言葉は道具ではないのです。第二言語、第三言語は道具ですが、母語=第一言語は道具ではありません。アメリカでは、二十世紀の後半に「言語は道具である」という考え方が流行しました。アメリカの合理主義と相まって、一時期、世界を席巻しますけれども、やがてそうではない、母語は道具ではない、精神そのものであるということがわかってきます。母語を土台に、第二言語、第三言語を習得していくのです。ですから、結局は、その母語以内でしか別の言葉は習得できません。ここのところは言い方がちょっと難しいのですが、母語より大きい外国語は覚えられないということです。つまり、英語をちゃんと書いたり話したりするためには、英語より大きい母語が必要なのです。だから、外国語が上手になるためには、日本語をしっかり!たくさん言葉を覚えるということではなくて、日本語の構造、大事なところを自然にきちっと身につけていなかればなりません。
標準語は明治政府がつくった
近代国家に必要なものが少なくとも3つあります。一つは貨幣制度。東京で使うお金が九州で使えないのは困りますから、貨幣制度を統一する。二つ目は軍隊制度です。国民の軍隊を作る。三番目は言葉の統一です。近代国民国家は、まずこの三つをやるわけです。
なぜ言葉を統一するのか。そうしないと、たとえば軍隊で、東北の兵隊さんに吸収の人が号令をかけてもわからないからです。
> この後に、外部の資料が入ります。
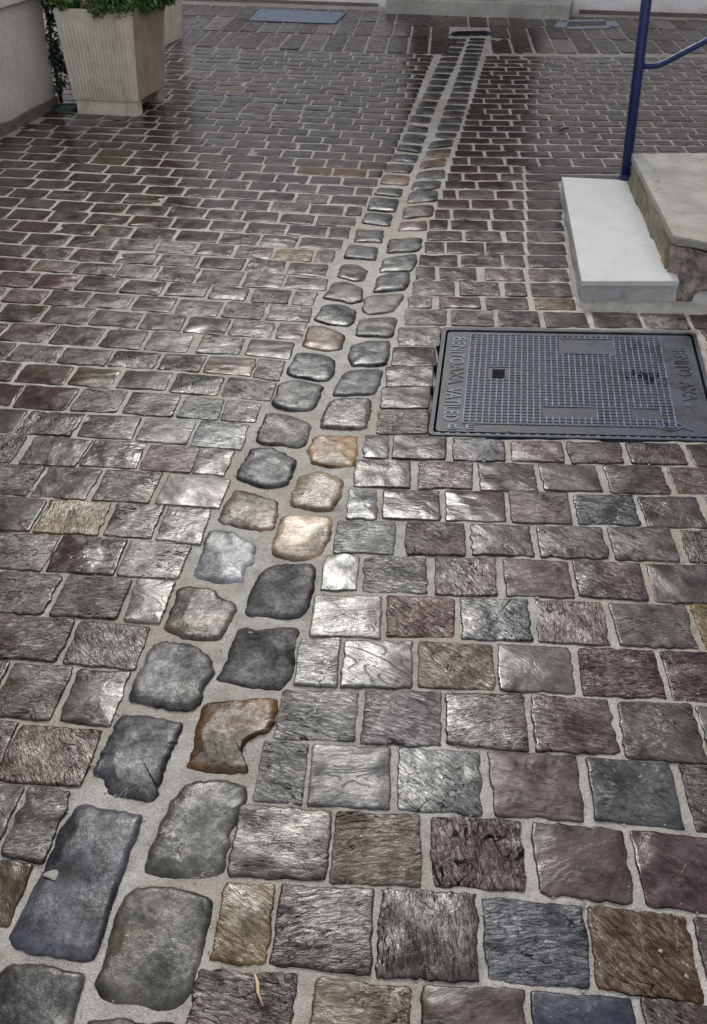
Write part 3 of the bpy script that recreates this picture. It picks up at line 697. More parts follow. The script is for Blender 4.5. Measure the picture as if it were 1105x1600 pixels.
bm = bmesh.new(); prism(bm, rrect(0, 0, W_, D_, .022), -.055, .004, rrect(.013, .013, W_ - .013, D_ - .013, .016)); link('frame', bm_mesh('frame', bm), M_IRON, cov)
bm = bmesh.new(); prism(bm, rrect(.005, .005, W_ - .005, D_ - .005, .02), -.060, -.040); link('seat', bm_mesh('seat', bm), M_IRON_DARK, cov)
g = .020
bm = bmesh.new(); prism(bm, rrect(g, g + .012, W_ - g, D_ - g, .016), -.038, -.001); plate = link('plate', bm_mesh('plate', bm), M_IRON, cov)
# raised grid, leaving the two lettered margins, the lower band, the emblem panel and the keyholes free
bm = bmesh.new(); pit = .0196; x0r, x1r = .100, W_ - .115; y0r, y1r = .080, D_ - .026
def free(x, y):
    u = x / W_; w = y / D_
    if .47 < u < .66 and .74 < w < .90: return False            # worn smooth panel
    if .20 < u < .262 and .49 < w < .60: return False           # keyhole
    if .17 < w < .25 and (.40 < u < .58 or .70 < u < .80): return False   # worn smooth patches near the front
    return True
nxr = int((x1r - x0r) / pit); nyr = int((y1r - y0r) / pit)
def rib(bm, xa, ya, xb, yb_, w, h):
    dx, dy = (w, 0) if abs(yb_ - ya) > abs(xb - xa) else (0, w)
    z0 = -.002
    c = [(xa - dx, ya - dy), (xb - dx, yb_ - dy), (xb + dx, yb_ + dy), (xa + dx, ya + dy)]
    k = .62; t = [(xa - dx * k, ya - dy * k), (xb - dx * k, yb_ - dy * k), (xb + dx * k, yb_ + dy * k), (xa + dx * k, ya + dy * k)]
    A = [bm.verts.new((p[0], p[1], z0)) for p in c]; B = [bm.verts.new((p[0], p[1], h)) for p in t]
    for i in range(4): bm.faces.new((A[i], A[(i + 1) % 4], B[(i + 1) % 4], B[i]))
    bm.faces.new(B)
for i in range(nxr + 1):
    x = x0r + i * pit; run = None
    for j in range(nyr + 1):
        y = y0r + j * pit; ok = free(x, y)
        if ok and run is None: run = y
        if (not ok or j == nyr) and run is not None:
            if y - run > pit * .9: rib(bm, x, run, x, y - (0 if ok else pit * .5), .0026, .0024)
            run = None
tag(link('rib', bm_mesh('rib', bm), M_IRON_RUB, cov), kind='stuff')
bm = bmesh.new()
for j in range(nyr + 1):
    y = y0r + j * pit; run = None
    for i in range(nxr + 1):
        x = x0r + i * pit; ok = free(x, y)
        if ok and run is None: run = x
        if (not ok or i == nxr) and run is not None:
            if x - run > pit * .9: rib(bm, run, y, x - (0 if ok else pit * .5), y, .0020, .0010)
            run = None
tag(link('cross_rib', bm_mesh('cross_rib', bm), M_IRON, cov), kind='stuff')
bm = bmesh.new()
for i in range(int(W_ / .03) - 1): add_box(bm, .022 + i * .03, .0145, -.010, .034 + i * .03, .0305, -.0035)
tag(link('edge_stud', bm_mesh('edge_stud', bm), M_IRON_RUB, cov), kind='stuff')
bm = bmesh.new(); add_box(bm, W_ * .207, D_ * .505, -.0005, W_ * .253, D_ * .585, .0016); link('keyhole', bm_mesh('keyhole', bm), M_IRON_DARK, cov)  # near-black raised block; the hole's shade is painted, nothing is recessed
bm = bmesh.new(); add_box(bm, W_ * .48, D_ * .755, -.0005, W_ * .65, D_ * .885, .0014, .0006); link('worn_panel', bm_mesh('worn_panel', bm), M_IRON, cov)
# clogged dirt in the second keyhole
bm = bmesh.new()
for _ in range(110):
    a, rr = rng.uniform(0, 6.28), abs(rng.normal(0, .026)); s = rng.uniform(.0015, .0052)
    bmesh.ops.create_icosphere(bm, subdivisions=1, radius=1, matrix=Matrix.Translation((W_ * .775 + rr * math.cos(a) * 1.4, D_ * .55 + rr * math.sin(a) * 1.2, .001)) @ Matrix.Diagonal((s, s, s * .5, 1)))
tag(link('dirt_clod', bm_mesh('dirt_clod', bm), M_IRON_DARK, cov), kind='stuff')
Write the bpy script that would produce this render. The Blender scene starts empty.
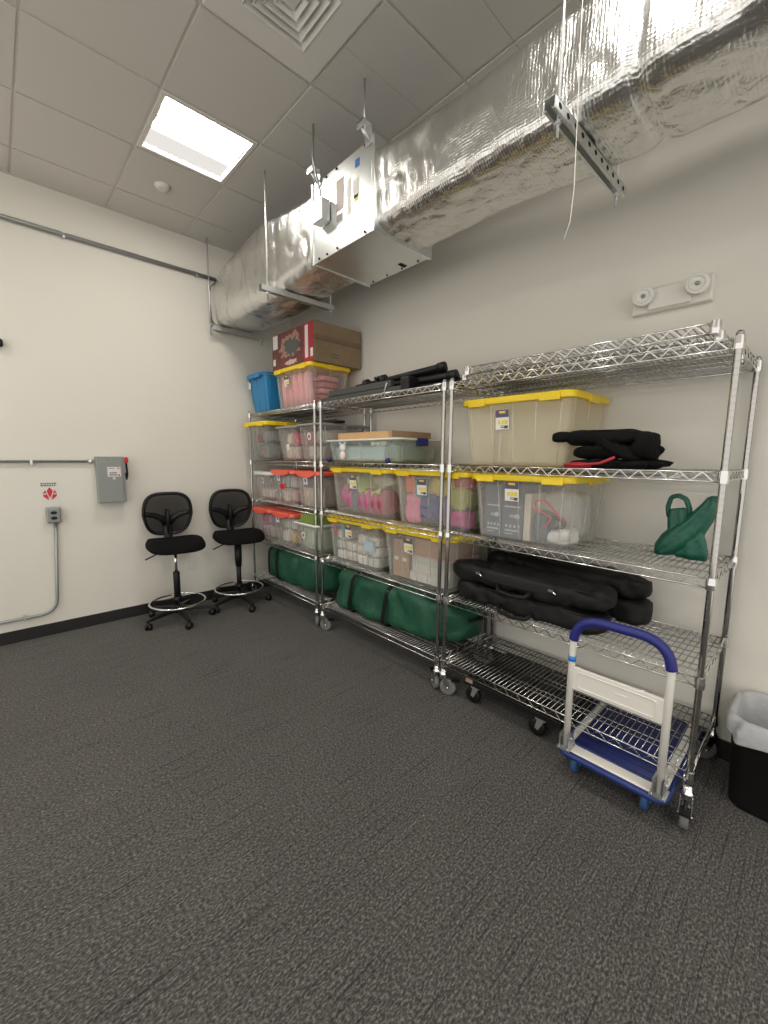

逆もそうです。僕ら東北人は、走り幅跳びを「走りはんばとび」と言ってたんです(笑)。だから、東北の体調さんが出てきて、「走りはんばとびはずめ」と言っても、九州の兵隊さんには通じないでしょう。「あん人、なんば言いよっとやろ」(笑)ということになる。軍隊はそれでは困ります。みんなを一斉にバッバッと動かすためには、全員がわかる、使える言葉をつくり上げないといけない。
というわけで、大急ぎでつくり上げたのが、いわゆる標準語なんですね。山の手言葉とも言います。お巡りさんの言葉は常陸弁です。それから「○○であります」というのは、これは山口の言葉。とにかくあっちこっちから集めて、まあ、これが日本語の大体であろうという言葉をつくって、標準語にしました。言語統一をしたわけです。それはある程度成功しました。NHKの前身の社団法人日本放送協会の仕事は、実は、ラジオによって標準語を広めるという任務もあったんです。